_Requirements:_ Leaving out the pictures, retype all the material exactly.
***
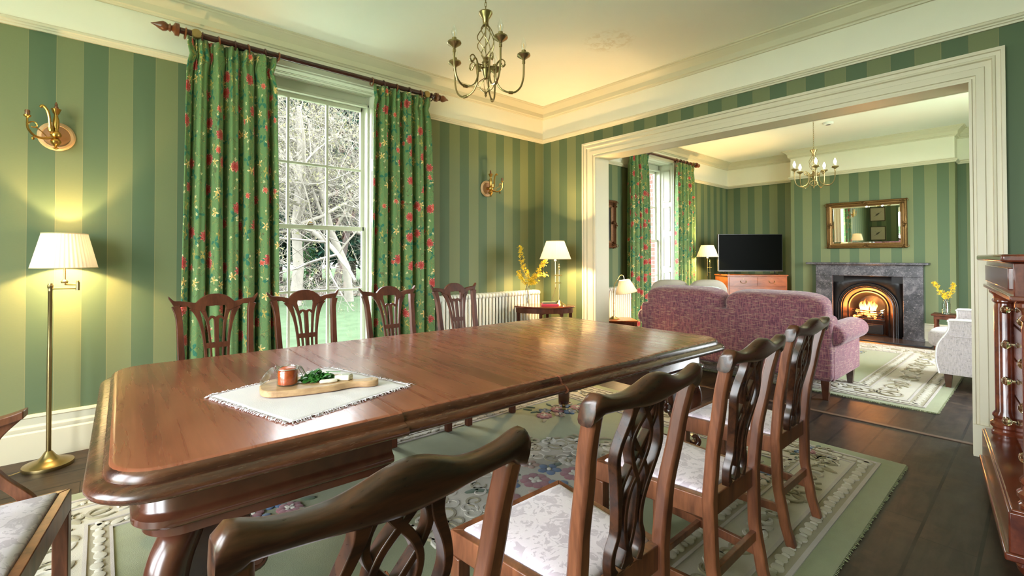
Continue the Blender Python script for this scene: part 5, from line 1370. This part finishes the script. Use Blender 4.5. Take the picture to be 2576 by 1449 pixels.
for k in range(-5, 6): tube(bm, [(-.02 + .0011 * k * k, k * .034, .27), (-.02 + .0011 * k * k, k * .034, .30)], .004, 6)
box(bm, -.03, .03, -.21, .21, .255, .275); box(bm, -.028, .03, -.19, .19, .05, .20); box(bm, -.034, -.026, -.17, .17, .07, .18); obj('grate', bm, IRON, fp, bev=.003)
bm = B(); rnd = random.Random(8)
for k in range(60): sph(bm, (rnd.uniform(.0, .17), rnd.uniform(-.17, .17), rnd.uniform(.30, .40)), (rnd.uniform(.014, .028), rnd.uniform(.014, .03), rnd.uniform(.012, .022)), 7, mi=0 if rnd.random() < .6 else 1)
o = obj('coals', bm, [EMBER, IRON], fp, sm=0); o['kind'] = 'stuff'
bm = B()
for k in range(13):
    y0 = rnd.gauss(0, .07); x0 = rnd.uniform(.03, .14); h = max(.07, .30 - abs(y0) * 1.5) * rnd.uniform(.6, 1.1); r0 = rnd.uniform(.014, .026); rings = []
    ph = rnd.uniform(0, 6)
    for i in range(9):
        t = i / 8; rr = r0 * (sin(pi * min(1, .18 + t * .82)) ** .8) * (1 - .35 * t) + .0008; cx_, cy_ = x0 + .012 * sin(ph + t * 5), y0 + .03 * sin(ph * 2 + t * 4.5) * t
        rings.append([(cx_ + rr * cos(a), cy_ + rr * 1.1 * sin(a), .375 + h * t) for a in [2 * pi * q / 8 for q in range(8)]])
    loft(bm, rings)
obj('flames', bm, FLAME, fp, sm=80)
light('light_fire', (XB + .03, -2.27, .50), 9, (1, .34, .07), .07)
light('light_fire_low', (XB - .09, -2.27, .44), 3.5, (1, .36, .08), .05)
bm = B(); box(bm, XB - .56, XB, -2.27 - .80, -2.27 + .80, .0, .018)
struct(obj('hearth', bm, SLATE, bev=.004))

# mirror over the mantel, leaning slightly forward
mr = thing('wall_mirror', 'rectangular mirror in an ornate gilt frame above the mantelpiece', 'mirror', (XB - .022, -2.25, 1.77)); mr.rotation_euler = (0, radians(-1.8), 0); mr.rotation_mode = 'XYZ'
HW, HH = .51, .375
def frame_obj(parent, hw, hh, w, mat, dep=.03, ornate=True, axis='x', seed=1, nm='frame'):
    """moulded rectangular frame in the local yz plane, facing -x"""
    bm = B(); prof = [(0, 0), (0, -dep * .55), (w * .12, -dep * .9), (w * .3, -dep), (w * .42, -dep * .6), (w * .62, -dep * .75), (w * .80, -dep * .35), (w, -dep * .3), (w, 0)]
    rings = []
    for sy, sz in ((1, 1), (-1, 1), (-1, -1), (1, -1), (1, 1)):
        rings.append([(d, sy * (hw - q), sz * (hh - q)) for q, d in prof])
    loft(bm, rings, cap=False)
    if ornate:
        rnd = random.Random(seed)
        for sy, sz, n in ((1, 1, 1), (-1, 1, 1), (1, -1, 1), (-1, -1, 1), (0, 1, 0), (0, -1, 0), (1, 0, 0), (-1, 0, 0)):
            cy, cz = sy * (hw - w * .45), sz * (hh - w * .45)
            for k in range(12 if n else 7):
                a = rnd.uniform(0, 6.28); q = rnd.uniform(0, w * .55)
                dy, dz = q * cos(a), q * sin(a)
                sph(bm, (-dep * .8, cy + dy, cz + dz), (dep * .45, rnd.uniform(.012, .02) * w / .09, rnd.uniform(.007, .012) * w / .09), 8, rot=Matrix.Rotation(a, 3, 'X'))
            m = 1.5 if n else 1.0
            for s in (-1, 1):
                sp = []
                for k in range(16):
                    th_ = k / 15 * 5; rr = w * .35 * (1 - k / 15 * .8)
                    sp.append((-dep * 1.0, cy + s * (w * .35 * m - rr * cos(th_)) * (1 if sz or not sz else 1) * (.6 if sz == 0 else 1), cz + rr * sin(th_) * (1 if sz >= 0 else -1)))
                tube(bm, sp, [.006 * w / .09 * (1 - k / 20) for k in range(16)], 6)
        for s in (-1, 1):          # long swept acanthus edges
            for z in (-1, 1):
                pts = [(-dep * .75, s * (hw * .12 + (hw * .68) * t), z * (hh - w * .10 + .012 * sin(t * pi) * -1)) for t in [i / 12 for i in range(13)]]; tube(bm, pts, [.004 + .008 * sin(pi * i / 12) for i in range(13)], 6)
                pts = [(-dep * .75, s * (hw - w * .10 - .012 * sin(t * pi)), z * (hh * .14 + hh * .60 * t)) for t in [i / 12 for i in range(13)]]; tube(bm, pts, [.004 + .008 * sin(pi * i / 12) for i in range(13)], 6)
    return obj(nm, bm, mat, parent, sm=50)
frame_obj(mr, HW, HH, .085, GILT, .034, True, seed=4)
bm = B(); box(bm, -.010, -.006, -(HW - .07), HW - .07, -(HH - .07), HH - .07); obj('mirror_glass', bm, MIRROR, mr, sm=0)
bm = B(); 
hw, hh = HW - .082, HH - .082
loft(bm, [[(-.0102, sy * (hw - q), sz * (hh - q)) if q else (-.0102, sy * hw, sz * hh) for q in (0,)] + [(-.0125, sy * (hw - .020), sz * (hh - .020))] for sy, sz in ((1, 1), (-1, 1), (-1, -1), (1, -1), (1, 1))], closed=False, cap=False); obj('bevelled_edge', bm, MIRROR, mr, sm=0)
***
_Finished task:_
Continue the Blender Python script for this scene: part 5, from line 1370. This part finishes the script. Use Blender 4.5. Take the picture to be 2576 by 1449 pixels.
for k in range(-5, 6): tube(bm, [(-.02 + .0011 * k * k, k * .034, .27), (-.02 + .0011 * k * k, k * .034, .30)], .004, 6)
box(bm, -.03, .03, -.21, .21, .255, .275); box(bm, -.028, .03, -.19, .19, .05, .20); box(bm, -.034, -.026, -.17, .17, .07, .18); obj('grate', bm, IRON, fp, bev=.003)
bm = B(); rnd = random.Random(8)
for k in range(60): sph(bm, (rnd.uniform(.0, .17), rnd.uniform(-.17, .17), rnd.uniform(.30, .40)), (rnd.uniform(.014, .028), rnd.uniform(.014, .03), rnd.uniform(.012, .022)), 7, mi=0 if rnd.random() < .6 else 1)
o = obj('coals', bm, [EMBER, IRON], fp, sm=0); o['kind'] = 'stuff'
bm = B()
for k in range(13):
    y0 = rnd.gauss(0, .07); x0 = rnd.uniform(.03, .14); h = max(.07, .30 - abs(y0) * 1.5) * rnd.uniform(.6, 1.1); r0 = rnd.uniform(.014, .026); rings = []
    ph = rnd.uniform(0, 6)
    for i in range(9):
        t = i / 8; rr = r0 * (sin(pi * min(1, .18 + t * .82)) ** .8) * (1 - .35 * t) + .0008; cx_, cy_ = x0 + .012 * sin(ph + t * 5), y0 + .03 * sin(ph * 2 + t * 4.5) * t
        rings.append([(cx_ + rr * cos(a), cy_ + rr * 1.1 * sin(a), .375 + h * t) for a in [2 * pi * q / 8 for q in range(8)]])
    loft(bm, rings)
obj('flames', bm, FLAME, fp, sm=80)
light('light_fire', (XB + .03, -2.27, .50), 9, (1, .34, .07), .07)
light('light_fire_low', (XB - .09, -2.27, .44), 3.5, (1, .36, .08), .05)
bm = B(); box(bm, XB - .56, XB, -2.27 - .80, -2.27 + .80, .0, .018)
struct(obj('hearth', bm, SLATE, bev=.004))

# mirror over the mantel, leaning slightly forward
mr = thing('wall_mirror', 'rectangular mirror in an ornate gilt frame above the mantelpiece', 'mirror', (XB - .022, -2.25, 1.77)); mr.rotation_euler = (0, radians(-1.8), 0); mr.rotation_mode = 'XYZ'
HW, HH = .51, .375
def frame_obj(parent, hw, hh, w, mat, dep=.03, ornate=True, axis='x', seed=1, nm='frame'):
    """moulded rectangular frame in the local yz plane, facing -x"""
    bm = B(); prof = [(0, 0), (0, -dep * .55), (w * .12, -dep * .9), (w * .3, -dep), (w * .42, -dep * .6), (w * .62, -dep * .75), (w * .80, -dep * .35), (w, -dep * .3), (w, 0)]
    rings = []
    for sy, sz in ((1, 1), (-1, 1), (-1, -1), (1, -1), (1, 1)):
        rings.append([(d, sy * (hw - q), sz * (hh - q)) for q, d in prof])
    loft(bm, rings, cap=False)
    if ornate:
        rnd = random.Random(seed)
        for sy, sz, n in ((1, 1, 1), (-1, 1, 1), (1, -1, 1), (-1, -1, 1), (0, 1, 0), (0, -1, 0), (1, 0, 0), (-1, 0, 0)):
            cy, cz = sy * (hw - w * .45), sz * (hh - w * .45)
            for k in range(12 if n else 7):
                a = rnd.uniform(0, 6.28); q = rnd.uniform(0, w * .55)
                dy, dz = q * cos(a), q * sin(a)
                sph(bm, (-dep * .8, cy + dy, cz + dz), (dep * .45, rnd.uniform(.012, .02) * w / .09, rnd.uniform(.007, .012) * w / .09), 8, rot=Matrix.Rotation(a, 3, 'X'))
            m = 1.5 if n else 1.0
            for s in (-1, 1):
                sp = []
                for k in range(16):
                    th_ = k / 15 * 5; rr = w * .35 * (1 - k / 15 * .8)
                    sp.append((-dep * 1.0, cy + s * (w * .35 * m - rr * cos(th_)) * (1 if sz or not sz else 1) * (.6 if sz == 0 else 1), cz + rr * sin(th_) * (1 if sz >= 0 else -1)))
                tube(bm, sp, [.006 * w / .09 * (1 - k / 20) for k in range(16)], 6)
        for s in (-1, 1):          # long swept acanthus edges
            for z in (-1, 1):
                pts = [(-dep * .75, s * (hw * .12 + (hw * .68) * t), z * (hh - w * .10 + .012 * sin(t * pi) * -1)) for t in [i / 12 for i in range(13)]]; tube(bm, pts, [.004 + .008 * sin(pi * i / 12) for i in range(13)], 6)
                pts = [(-dep * .75, s * (hw - w * .10 - .012 * sin(t * pi)), z * (hh * .14 + hh * .60 * t)) for t in [i / 12 for i in range(13)]]; tube(bm, pts, [.004 + .008 * sin(pi * i / 12) for i in range(13)], 6)
    return obj(nm, bm, mat, parent, sm=50)
frame_obj(mr, HW, HH, .085, GILT, .034, True, seed=4)
bm = B(); box(bm, -.010, -.006, -(HW - .07), HW - .07, -(HH - .07), HH - .07); obj('mirror_glass', bm, MIRROR, mr, sm=0)
bm = B(); 
hw, hh = HW - .082, HH - .082
loft(bm, [[(-.0102, sy * (hw - q), sz * (hh - q)) if q else (-.0102, sy * hw, sz * hh) for q in (0,)] + [(-.0125, sy * (hw - .020), sz * (hh - .020))] for sy, sz in ((1, 1), (-1, 1), (-1, -1), (1, -1), (1, 1))], closed=False, cap=False); obj('bevelled_edge', bm, MIRROR, mr, sm=0)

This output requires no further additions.